Iraq parliament elects new interim president
Iraq’s newly-elected parliament chose Kurdish leader Jalal Talabani as its new interim president today, reaching out to the nation’s long-repressed Kurdish minority and taking one of the final steps toward forming Iraq’s first democratically elected government in 50 years.
In a largely symbolic, secret election, politicians elected Talabani, with Shiite Adel Abdul-Mahdi and interim President Ghazi al-Yawer, a Sunni Arab, as his vice presidents.
The three had been agreed upon in negotiations held during the past weeks, and no other candidates were proposed.
Politicians cast 221 ballots in favour of Talabani and his two vice presidents. Thirty other ballots were left blank in an apparent protest against the three candidates.
The announcement drew applause, and people crowded around Talabani to congratulate him.
Ousted members of the country’s former regime – including toppled leader Saddam Hussein – were to be allowed to watch the event on televisions in their prison cell, although it wasn’t clear if they had a live feed.

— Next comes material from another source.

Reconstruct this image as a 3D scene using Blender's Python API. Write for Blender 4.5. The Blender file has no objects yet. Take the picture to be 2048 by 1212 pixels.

Human Rights Minister Bakhtiyar Amin said that politicians had asked that Saddam and other jailed members of his former government be shown the process.
“There will be televisions there, and they will be seeing it today,” he said.
US military officials declined to comment. Saddam, captured in December 2003, has been in custody with several of his top henchmen at a US-guarded detention facility.